Rethinking our defaults

DRY has served us well. But it was shaped in a world where writing and maintaining code was the dominant cost of software development.

That world is ending. Not overnight, and not uniformly. But the direction is clear.

As Metz put it, “prefer duplication over the wrong abstraction.” I would go further. In a world where AI can produce code at dramatically lower cost, prefer duplication over most abstractions, unless the abstraction is genuinely reducing coordination overhead rather than creating it. That is a stronger claim than Metz was making, and I am making it deliberately. The economics that justified aggressive abstraction have shifted enough that our defaults should shift with them.

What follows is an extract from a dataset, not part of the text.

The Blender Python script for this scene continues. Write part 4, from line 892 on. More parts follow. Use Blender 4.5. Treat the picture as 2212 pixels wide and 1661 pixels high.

The teams that will move fastest are not the ones with the most shared libraries. They are the ones with the clearest shared understanding. Organisations that invest in high quality specifications, strong observability and platform teams focused on context rather than code will outpace those still trying to govern delivery through package dependencies.

This requires something uncomfortable. It requires admitting that principles we built careers on may no longer serve us the way they once did. Not because they were wrong, but because the conditions that made them right have changed.

DRY is the most visible example, but it is not the only one. The instinct to centralise, to standardise, to enforce consistency through shared tooling rather than shared understanding, runs deep in how we think about engineering at scale. Questioning it is not recklessness. It is the job.

The way we build software is changing. At enterprise scale, we cannot afford to pretend otherwise.